Faillir renoncer à ses études pour se consacrer à ce sport, est une chose. Mais pourquoi ce sport, déjà, pour commencer ? Sans doute parce que c’est le genre de découverte, d’expérience déterminante qui lui a permis de franchir le seuil de ces années de caserne, ces années d’ennui et de grisaille. Sans doute. Et on est porté à croire que son expérience à lui- on est un écrivain universel ou on ne l’est pas- vaut aussi pour toute la jeunesse, par delà les générations, malheureuses ou moins. Ne vient-on pas au rugby toujours un peu par hasard, pour s’endurcir le cuir ou se nettoyer, au contraire, de toute cette violence tapie comme une bête en votre fors intérieur ? Et, finalement, si tous ces êtres disparates finissent par y trouver leur compte, c’est qu’ils comprennent peu à peu que sans ça, la plupart n’aurait pas su trop quoi faire de leurs souffrances. Tous les jeunes gens souffrent de cet ennui inexorable et profond qui fait le fond de la vie. Bossuet, qui même dans un monde idéal n’aurait pas pu embrasser la carrière de rugbyman- d’une : le rugby n’existait pas à son époque. De deux : et même, il aurait été tout à fait  incapable de l’inventer. Pas taillé pour l’aventure. Pas numéro neuf pour deux sous-, oui,  ça Bossuet l’a déjà dit.

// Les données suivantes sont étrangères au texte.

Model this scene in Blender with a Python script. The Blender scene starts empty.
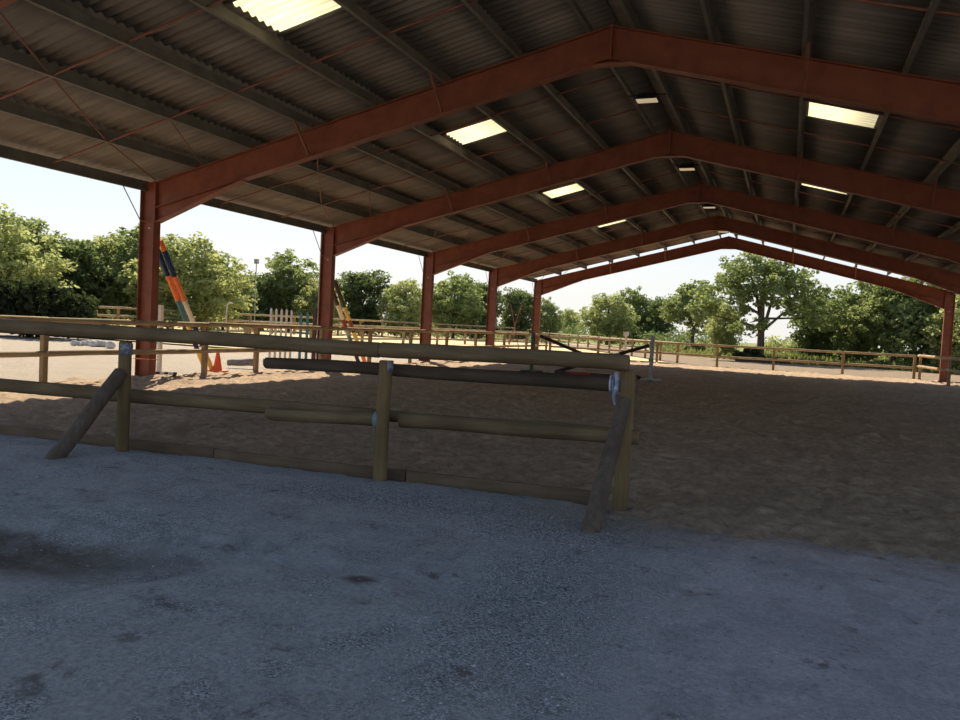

 Dans ce monde idéal, alors le demi de mêlée qui aurait renoncé à sa vocation de grand écrivain - son visage  austère et ce regard d’épervier, perçant ce regard. L’air de dire : tout cela est fou, qu’est-ce que fais là ? –ce demi de mêlée s’avancerait alors dans la zone mixte- là une population sans cesse renouvelée s’agite dans un flux. Tout un stock de « bons clients », de gens de plume et de colosses plus ou moins taiseux auxquels il faudrait pourtant tirer les vers du nez- au milieu de ses avants. Et il nous livrerait ses impressions. Il nous expliquerait inlassablement pourquoi il joue. Et oui, au fait, pourquoi ?  Parce que faire ça, jouer au rugby, c’est d’abord chercher la vie autrement, mais encore la compléter, l’enrichir, et surtout, l’exalter. Ne plus se sentir à l’étroit dans son existence. Parce qu’on met du temps à être jeune et qu’après avoir joué, vieillir ne compte plus. Les émotions, l’affaire est entendue, ça ne vieillit jamais…

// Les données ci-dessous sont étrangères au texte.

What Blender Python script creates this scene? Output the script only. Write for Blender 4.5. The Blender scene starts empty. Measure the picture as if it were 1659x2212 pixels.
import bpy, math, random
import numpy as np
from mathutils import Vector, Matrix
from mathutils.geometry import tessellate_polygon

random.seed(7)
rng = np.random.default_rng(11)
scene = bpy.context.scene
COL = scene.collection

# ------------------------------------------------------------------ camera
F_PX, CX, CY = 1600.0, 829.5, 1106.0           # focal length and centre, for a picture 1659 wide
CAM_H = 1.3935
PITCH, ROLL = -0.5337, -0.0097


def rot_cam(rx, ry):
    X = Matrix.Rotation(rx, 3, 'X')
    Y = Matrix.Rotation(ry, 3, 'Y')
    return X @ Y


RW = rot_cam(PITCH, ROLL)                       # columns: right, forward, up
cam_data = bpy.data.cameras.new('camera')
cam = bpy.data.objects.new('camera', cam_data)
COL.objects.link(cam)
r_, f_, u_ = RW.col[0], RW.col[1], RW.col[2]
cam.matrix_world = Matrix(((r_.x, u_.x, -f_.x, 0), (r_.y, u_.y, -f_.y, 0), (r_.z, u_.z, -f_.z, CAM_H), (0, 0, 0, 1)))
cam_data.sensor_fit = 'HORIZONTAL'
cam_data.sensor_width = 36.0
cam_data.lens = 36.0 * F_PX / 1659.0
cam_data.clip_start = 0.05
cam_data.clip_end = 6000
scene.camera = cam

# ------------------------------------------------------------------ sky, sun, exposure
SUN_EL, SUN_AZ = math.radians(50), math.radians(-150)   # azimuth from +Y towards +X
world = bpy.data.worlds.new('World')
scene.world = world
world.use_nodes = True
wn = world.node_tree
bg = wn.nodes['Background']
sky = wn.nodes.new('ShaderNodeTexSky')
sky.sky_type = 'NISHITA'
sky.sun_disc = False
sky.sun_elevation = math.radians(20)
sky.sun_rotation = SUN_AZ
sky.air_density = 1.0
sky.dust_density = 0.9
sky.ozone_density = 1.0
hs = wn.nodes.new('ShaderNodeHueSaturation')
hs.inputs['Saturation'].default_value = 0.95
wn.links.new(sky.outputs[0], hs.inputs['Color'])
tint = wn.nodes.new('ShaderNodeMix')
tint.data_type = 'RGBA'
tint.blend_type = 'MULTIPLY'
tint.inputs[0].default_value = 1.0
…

Il poursuivrait à peu près comme suit. Ouvrons les guillemets. « Supposons que les gens arrêtent soudain de penser que le rugby n’est, au bas mot,  rien d’autre- rien de plus qu’un sport de destruction.  Supposons qu’il l’appréhende pour ce qu’il est, a toujours été, une guerre pacifique, un combat dont le but n’est autre que de gagner la paix. » On lui demanderait- on fait le métier ou on ne le fait pas- de quel combat il s’agit au fond ? De quelle paix ? Et la réponse jaillirait, limpide. « D’un combat intime. D’une paix intérieure. »
« Pour faire ça, jouer au rugby, ajouterait-il,  il faudrait élargir toujours d’avantage le regard. Répondre aux commandements du libre arbitre. Tous ces matchs ne sont, à bien y regarder, que les fragments d’un même combat. Une lutte où il faut sans cesse apprendre à se détacher de vous-mêmes pour mieux se porter au soutien de l’autre, de tous ces autres sans lesquels notre histoire ne peut s’écrire qu’en pointillé- les pointillés sont mélancoliques. Méfiance-, qu’incomplète. Cette part d’altérité, c’est l’essence de ce sport où l’égo s’altère sans quoi on se retrouve assez vite isolé, à l’écart, sans quoi on se coupe de tout. » Et il conclurait par ces mots. « Jouer au rugby, c’est encore une manière de se soucier des autres tout en se préoccupant un peu de soi. » Et peut-être que ce monde idéal finirait bel et bien par exister.